井原さんは(2005年9月)現在、研究所として依頼を受けた岩手県についてのケーススタディを通して評価手法の研究開発を行っている。詳細は以下のようなものである。
(1)岩手県の「第2クリーンセンター」
岩手県北部の廃棄物処理計画に関する事例。ごみの排出量分布、道路網、処理施設の配置、再生品の需要分布などを(将来予測も含めて)考慮して、新たな処理工場「第2クリーンセンター」を建設して集約処理した場合と現状とを比較。
また、井原さんのチームでは、他に以下の2県についても依頼を受けてケーススタディを行っている。
(2)三重県の「クリスタルタウン」
工場誘致やショッピングセンター、宅地開発などのまちづくりの環境影響を評価する事例。どんな環境対策を重点的に行うべきか、という指針を示す。
(3)千葉県の「バイオマス立県ちば」
家畜(牛)の糞尿処理に関する事例。岩手と同様に、処理施設の配置や輸送を考慮して評価。
上記のように、実際の地方行政でLCAが想像以上に活かされていることを知り、正直驚いた。現地にデータを収集しに行くこともあるらしく、シミュレーション系の研究ではあれ、フィールドの匂いもする職場であると感じた。
2.ヒートアイランド
井原さんは、上記の地域LCAと並行して、都市部のヒートアイランド現象による影響の評価の研究も行っている。ヒートアイランド現象が進むと冷房需要が増加して夏場の環境負荷は増えるが、冬場は暖房需要が減少して逆にCO2排出量が減る、といった多面的な影響も考慮して評価を行っている。
また、人工廃熱や各種対策の効果が広範な気象にどのような影響を与えるかについては、エネルギーシステム分析で知ることはできないので、気象分野の研究者と協力して研究を行っている、とのことである。
3.高反射塗料
上記のヒートアイランド対策に関連して、屋根に塗るための、太陽光をよく反射する塗料の研究もされている、とのことであった。一般的には高反射塗料はヒートアイランド対策として有名だが、井原さんたちは、省エネルギー対策効果に重点を置いて研究を行っている。

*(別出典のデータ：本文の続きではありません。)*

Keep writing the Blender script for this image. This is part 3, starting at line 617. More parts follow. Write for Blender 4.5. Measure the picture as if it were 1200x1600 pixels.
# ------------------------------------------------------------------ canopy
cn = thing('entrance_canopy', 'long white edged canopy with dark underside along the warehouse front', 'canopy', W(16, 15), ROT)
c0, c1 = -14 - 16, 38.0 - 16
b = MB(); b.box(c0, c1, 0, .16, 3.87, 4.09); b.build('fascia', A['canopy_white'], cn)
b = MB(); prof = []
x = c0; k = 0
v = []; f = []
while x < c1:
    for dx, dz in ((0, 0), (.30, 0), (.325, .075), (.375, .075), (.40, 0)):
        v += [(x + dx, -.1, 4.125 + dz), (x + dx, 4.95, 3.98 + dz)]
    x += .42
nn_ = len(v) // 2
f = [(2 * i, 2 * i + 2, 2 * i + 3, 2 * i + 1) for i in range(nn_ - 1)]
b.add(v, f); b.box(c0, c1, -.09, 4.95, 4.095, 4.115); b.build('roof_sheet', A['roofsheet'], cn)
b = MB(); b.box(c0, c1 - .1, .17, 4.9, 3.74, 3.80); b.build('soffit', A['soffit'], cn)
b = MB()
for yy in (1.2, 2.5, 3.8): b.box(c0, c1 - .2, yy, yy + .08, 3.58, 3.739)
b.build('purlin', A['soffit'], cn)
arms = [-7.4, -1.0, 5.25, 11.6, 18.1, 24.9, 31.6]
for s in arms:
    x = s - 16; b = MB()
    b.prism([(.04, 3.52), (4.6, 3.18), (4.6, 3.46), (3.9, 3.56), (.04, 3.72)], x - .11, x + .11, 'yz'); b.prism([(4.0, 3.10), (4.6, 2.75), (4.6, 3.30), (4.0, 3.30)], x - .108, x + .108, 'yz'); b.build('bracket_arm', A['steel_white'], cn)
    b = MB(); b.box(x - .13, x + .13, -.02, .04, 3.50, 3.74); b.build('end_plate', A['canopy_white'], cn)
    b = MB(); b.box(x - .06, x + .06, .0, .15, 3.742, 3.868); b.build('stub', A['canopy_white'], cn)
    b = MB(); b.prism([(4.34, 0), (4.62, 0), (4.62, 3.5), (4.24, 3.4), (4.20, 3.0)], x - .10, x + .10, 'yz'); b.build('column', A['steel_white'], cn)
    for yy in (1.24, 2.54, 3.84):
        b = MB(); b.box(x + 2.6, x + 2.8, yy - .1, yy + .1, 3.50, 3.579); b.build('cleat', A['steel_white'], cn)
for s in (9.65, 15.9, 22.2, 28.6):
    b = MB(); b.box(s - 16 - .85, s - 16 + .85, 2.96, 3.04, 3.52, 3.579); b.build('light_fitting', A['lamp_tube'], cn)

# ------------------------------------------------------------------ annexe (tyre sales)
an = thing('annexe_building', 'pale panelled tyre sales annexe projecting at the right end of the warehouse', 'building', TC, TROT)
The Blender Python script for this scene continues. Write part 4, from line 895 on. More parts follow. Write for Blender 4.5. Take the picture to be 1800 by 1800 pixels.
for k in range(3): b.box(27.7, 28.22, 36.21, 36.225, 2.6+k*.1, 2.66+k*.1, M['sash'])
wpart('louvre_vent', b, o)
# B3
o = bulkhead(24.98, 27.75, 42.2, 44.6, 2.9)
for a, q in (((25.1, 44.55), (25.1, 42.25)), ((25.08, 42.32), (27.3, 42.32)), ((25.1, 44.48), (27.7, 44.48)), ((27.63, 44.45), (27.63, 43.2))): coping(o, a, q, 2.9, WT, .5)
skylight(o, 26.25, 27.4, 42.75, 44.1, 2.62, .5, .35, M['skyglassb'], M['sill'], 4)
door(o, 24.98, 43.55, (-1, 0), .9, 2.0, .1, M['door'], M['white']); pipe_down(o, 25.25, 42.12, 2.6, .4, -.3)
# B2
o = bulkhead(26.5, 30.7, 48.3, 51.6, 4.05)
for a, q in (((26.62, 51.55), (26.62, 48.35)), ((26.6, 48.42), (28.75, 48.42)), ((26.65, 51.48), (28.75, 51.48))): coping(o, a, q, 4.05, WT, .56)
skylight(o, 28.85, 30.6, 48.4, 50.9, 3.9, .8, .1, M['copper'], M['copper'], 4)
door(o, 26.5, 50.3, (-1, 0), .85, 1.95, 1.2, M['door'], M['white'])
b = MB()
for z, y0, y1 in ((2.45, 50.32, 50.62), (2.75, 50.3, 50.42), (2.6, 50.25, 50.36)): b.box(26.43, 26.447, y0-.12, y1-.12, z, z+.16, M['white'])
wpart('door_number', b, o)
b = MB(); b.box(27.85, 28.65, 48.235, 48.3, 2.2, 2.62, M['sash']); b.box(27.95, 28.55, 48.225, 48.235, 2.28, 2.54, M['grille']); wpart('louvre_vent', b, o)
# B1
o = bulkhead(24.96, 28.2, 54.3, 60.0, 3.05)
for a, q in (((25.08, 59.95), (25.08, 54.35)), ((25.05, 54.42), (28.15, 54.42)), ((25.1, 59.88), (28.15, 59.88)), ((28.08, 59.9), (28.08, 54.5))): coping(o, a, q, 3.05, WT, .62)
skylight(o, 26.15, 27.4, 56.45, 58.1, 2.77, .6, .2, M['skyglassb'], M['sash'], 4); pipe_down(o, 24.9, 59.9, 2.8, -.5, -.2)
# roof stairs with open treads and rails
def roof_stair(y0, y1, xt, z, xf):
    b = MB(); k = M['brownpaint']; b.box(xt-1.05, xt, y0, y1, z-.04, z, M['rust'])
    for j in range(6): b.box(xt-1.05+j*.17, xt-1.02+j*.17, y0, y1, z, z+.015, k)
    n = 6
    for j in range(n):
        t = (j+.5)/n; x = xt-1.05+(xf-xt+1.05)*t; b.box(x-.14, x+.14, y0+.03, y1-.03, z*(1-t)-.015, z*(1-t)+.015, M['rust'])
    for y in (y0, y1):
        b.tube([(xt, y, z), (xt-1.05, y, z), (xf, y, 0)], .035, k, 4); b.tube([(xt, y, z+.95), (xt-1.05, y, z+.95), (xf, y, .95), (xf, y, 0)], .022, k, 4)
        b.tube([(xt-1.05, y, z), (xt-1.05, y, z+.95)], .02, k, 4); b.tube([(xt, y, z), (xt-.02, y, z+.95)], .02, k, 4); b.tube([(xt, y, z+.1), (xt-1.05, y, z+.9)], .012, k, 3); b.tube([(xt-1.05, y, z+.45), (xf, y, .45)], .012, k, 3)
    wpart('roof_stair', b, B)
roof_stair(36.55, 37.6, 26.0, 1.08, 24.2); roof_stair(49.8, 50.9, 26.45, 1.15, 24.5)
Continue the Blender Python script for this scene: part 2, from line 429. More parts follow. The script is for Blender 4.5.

研究所へは経済産業省から交付金が出るが、研究費として使える分は限られているので、塗料メーカーと交渉して研究費を獲得して研究をしているという。
職場の雰囲気
せっかく訪問したので、少し職場を案内していただいた。様子としては大学の研究室と同じような雰囲気であった(研究室もあまり行ったことはないが…)。センター内で他の研究をされている方の話も軽く聞くことができた。修士の学生やインターン(のようなもの)している学生もおり、井原さんも学生の指導をしているという。
ソフトボール大会が行われたりもするらしく、研究所といって想像したよりも随分明るい雰囲気であった。井原さん曰く「まあみんな自分の好きなことやってるからね」。
ただ、短期的に研究しに来ている人もいるらしく、井原さん自身も現在は3年契約で働いている。それでいて和気あいあいとした雰囲気なのは、本当にいい職場だなぁというのが率直な感想である。
感想
自分がこれから勉強しようと思っていることと社会との関係や大学以外の研究機関を垣間見ることができ、有意義であった(これらは大学生をしていると触れる機会が少ないので)。また、三四郎の先輩が活躍している姿を実際に見ることができたというのは素直に嬉しかった。
自分も井原さんのように興味深い研究を仕事にできたらと思い、やる気をいただくこともできた。井原さんのこれからの益々の活躍に期待したい。